Sin libertad de creación, la práctica política exagera -por medio de reglas de experiencia de grupo que pueden ser violadas sin sanción moral o jurídica-, el rasgo dominante en la teoría del poder que aplica. En todo sistema ideológico, la práctica siempre es más papista que el papa. Las reglas prácticas no se separan de la teoría para criticarla, evitando sus rigideces o colmando sus imprevisiones, sino para sobrepasarla o trascenderla en lo que tiene de más característico.

La práctica política no acrece la eficacia de la acción, como en la práctica laboral. Más bien tiende a disminuirla. Su misión es crear inercias o rutinas que aseguren el orden teórico del sistema que desarrolla. La práctica del poder en la escala jerárquica no contradice, sino que aumenta a medida que desciende, los defectos teóricos del sistema. La práctica es más tiránica, discriminatoria y demagógica que las teorías de la Dictadura o la Oligarquía que somete a experiencia. Quien participa en la práctica de una teoría política, sea con ánimo abusivo o regeneracionista, al degenerarla como principio teórico de la acción, la está en realidad defendiendo. La reforma desde dentro desconoce esta ley de la experiencia.

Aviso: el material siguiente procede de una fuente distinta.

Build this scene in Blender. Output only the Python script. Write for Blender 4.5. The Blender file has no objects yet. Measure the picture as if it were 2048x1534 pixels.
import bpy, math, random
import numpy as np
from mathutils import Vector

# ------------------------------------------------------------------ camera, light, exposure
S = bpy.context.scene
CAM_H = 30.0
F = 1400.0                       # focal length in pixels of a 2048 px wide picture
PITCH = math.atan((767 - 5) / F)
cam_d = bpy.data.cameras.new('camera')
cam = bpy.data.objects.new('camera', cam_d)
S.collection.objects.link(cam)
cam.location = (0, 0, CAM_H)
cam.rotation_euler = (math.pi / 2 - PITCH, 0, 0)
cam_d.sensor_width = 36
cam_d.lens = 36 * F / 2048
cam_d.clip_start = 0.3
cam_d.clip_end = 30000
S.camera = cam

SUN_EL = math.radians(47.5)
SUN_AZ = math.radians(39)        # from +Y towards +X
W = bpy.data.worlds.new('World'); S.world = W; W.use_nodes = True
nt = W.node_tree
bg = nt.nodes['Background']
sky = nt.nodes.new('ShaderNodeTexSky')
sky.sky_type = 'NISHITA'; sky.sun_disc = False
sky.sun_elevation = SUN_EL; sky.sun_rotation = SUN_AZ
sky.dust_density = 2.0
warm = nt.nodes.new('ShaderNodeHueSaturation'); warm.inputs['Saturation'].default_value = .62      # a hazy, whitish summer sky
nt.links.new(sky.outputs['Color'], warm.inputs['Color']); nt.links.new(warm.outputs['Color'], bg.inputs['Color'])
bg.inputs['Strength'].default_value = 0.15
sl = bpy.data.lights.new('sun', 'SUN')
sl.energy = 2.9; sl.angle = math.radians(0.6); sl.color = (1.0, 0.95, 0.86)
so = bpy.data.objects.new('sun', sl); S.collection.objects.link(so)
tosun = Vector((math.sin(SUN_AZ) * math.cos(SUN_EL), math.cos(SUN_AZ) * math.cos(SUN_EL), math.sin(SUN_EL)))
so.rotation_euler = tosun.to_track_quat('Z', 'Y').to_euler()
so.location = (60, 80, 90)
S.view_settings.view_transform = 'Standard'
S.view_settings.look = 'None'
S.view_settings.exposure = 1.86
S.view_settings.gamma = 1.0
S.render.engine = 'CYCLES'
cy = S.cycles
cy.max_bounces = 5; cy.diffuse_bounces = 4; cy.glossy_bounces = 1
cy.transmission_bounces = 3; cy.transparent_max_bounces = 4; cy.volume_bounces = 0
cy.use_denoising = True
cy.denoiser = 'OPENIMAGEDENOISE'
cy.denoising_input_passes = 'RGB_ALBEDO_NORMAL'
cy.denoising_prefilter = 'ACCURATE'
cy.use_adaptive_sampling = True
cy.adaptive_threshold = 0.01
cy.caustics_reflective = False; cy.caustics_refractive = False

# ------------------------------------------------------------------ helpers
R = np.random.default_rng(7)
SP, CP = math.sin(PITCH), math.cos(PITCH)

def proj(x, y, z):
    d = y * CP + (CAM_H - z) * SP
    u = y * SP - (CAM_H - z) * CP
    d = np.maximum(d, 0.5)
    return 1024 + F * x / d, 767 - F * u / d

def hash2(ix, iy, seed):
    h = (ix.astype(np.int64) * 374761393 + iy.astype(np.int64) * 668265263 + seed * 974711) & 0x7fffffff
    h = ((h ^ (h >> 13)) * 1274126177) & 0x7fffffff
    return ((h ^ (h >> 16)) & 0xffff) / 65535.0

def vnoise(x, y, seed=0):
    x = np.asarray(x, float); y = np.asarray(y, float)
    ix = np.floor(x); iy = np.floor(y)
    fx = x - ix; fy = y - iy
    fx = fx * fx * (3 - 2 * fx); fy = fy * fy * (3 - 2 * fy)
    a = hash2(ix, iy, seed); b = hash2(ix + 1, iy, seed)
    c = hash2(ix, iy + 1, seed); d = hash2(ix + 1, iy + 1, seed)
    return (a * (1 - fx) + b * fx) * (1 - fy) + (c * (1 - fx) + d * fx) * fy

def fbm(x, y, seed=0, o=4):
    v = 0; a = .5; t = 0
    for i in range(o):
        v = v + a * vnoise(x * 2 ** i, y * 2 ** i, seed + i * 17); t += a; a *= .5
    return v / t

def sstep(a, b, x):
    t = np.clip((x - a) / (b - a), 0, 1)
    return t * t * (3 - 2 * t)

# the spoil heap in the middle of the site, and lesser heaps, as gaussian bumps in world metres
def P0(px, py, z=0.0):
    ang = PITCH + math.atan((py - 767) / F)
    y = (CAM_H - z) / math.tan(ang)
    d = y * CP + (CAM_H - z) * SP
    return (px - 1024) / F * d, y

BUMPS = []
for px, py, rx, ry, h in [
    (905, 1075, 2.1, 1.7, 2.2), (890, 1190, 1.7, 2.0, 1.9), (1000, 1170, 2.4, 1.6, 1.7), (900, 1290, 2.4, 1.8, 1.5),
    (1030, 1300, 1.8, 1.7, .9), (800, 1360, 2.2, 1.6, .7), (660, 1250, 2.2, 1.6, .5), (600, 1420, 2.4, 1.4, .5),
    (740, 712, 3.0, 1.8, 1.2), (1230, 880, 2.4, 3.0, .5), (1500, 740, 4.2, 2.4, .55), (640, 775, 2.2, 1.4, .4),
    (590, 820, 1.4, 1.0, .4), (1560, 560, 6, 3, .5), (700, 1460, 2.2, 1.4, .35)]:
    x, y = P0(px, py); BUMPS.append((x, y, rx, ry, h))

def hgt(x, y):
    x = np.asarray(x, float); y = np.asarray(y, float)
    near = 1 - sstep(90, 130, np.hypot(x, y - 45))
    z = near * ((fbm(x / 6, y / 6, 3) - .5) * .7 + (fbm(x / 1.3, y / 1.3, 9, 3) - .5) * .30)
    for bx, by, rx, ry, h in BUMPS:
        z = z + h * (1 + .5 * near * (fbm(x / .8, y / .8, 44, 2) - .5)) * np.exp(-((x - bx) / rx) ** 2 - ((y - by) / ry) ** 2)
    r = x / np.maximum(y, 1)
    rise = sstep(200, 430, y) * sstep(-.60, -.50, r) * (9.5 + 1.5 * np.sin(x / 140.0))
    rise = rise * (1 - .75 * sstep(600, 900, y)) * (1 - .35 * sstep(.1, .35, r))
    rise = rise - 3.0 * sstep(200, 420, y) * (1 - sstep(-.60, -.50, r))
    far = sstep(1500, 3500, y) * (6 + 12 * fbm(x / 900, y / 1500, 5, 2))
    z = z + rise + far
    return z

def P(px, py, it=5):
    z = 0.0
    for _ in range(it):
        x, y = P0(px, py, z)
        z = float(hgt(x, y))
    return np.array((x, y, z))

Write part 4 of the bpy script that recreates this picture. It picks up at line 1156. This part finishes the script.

Entendida como algo distinto de la acción, pues de otro modo sobraría la palabra en los idiomas vivos, la «praxis» es otra cosa de mayor trascendencia para la teoría. Pues no puede existir donde no hay una acción creadora, es decir, libertad de acción. En su origen, la «praxis» no designaba cualquier acción, sino la que llevaba a cabo algo. Especialmente, de sentido moral. En la terminología marxista, tampoco es un sinónimo de acción. Sólo se refiere al conjunto de acciones dotadas de propia razón, capaces de fundar y fundir la teoría en esa «razón dialéctica» de las cosas sociales. La Ruptura era una «praxis» de la sociedad civil. La Reforma, una práctica del Estado. Aunque el marxismo sea una «filosofía de la praxis» (Gramsci), no ha podido dar fundamento a una teoría normativa de la acción que sustituyera a la ética. El propio inventor de la «praxiología», que no fue Von Mises sino el polaco Kotarbinski, dijo que su ciencia de la acción eficaz, las «proposiciones praxiológicas» para aumentar la eficiencia y los «valores praxiológicos», eran instrumentos de la propaganda del sistema socialista. En este sentido, también la práctica política y cultural en España obedece a una regla de propaganda: hacer que parezca democrático lo que, en forma y sustancia, es oligárquico. La práctica democrática de una teoría oligárquica es imposible.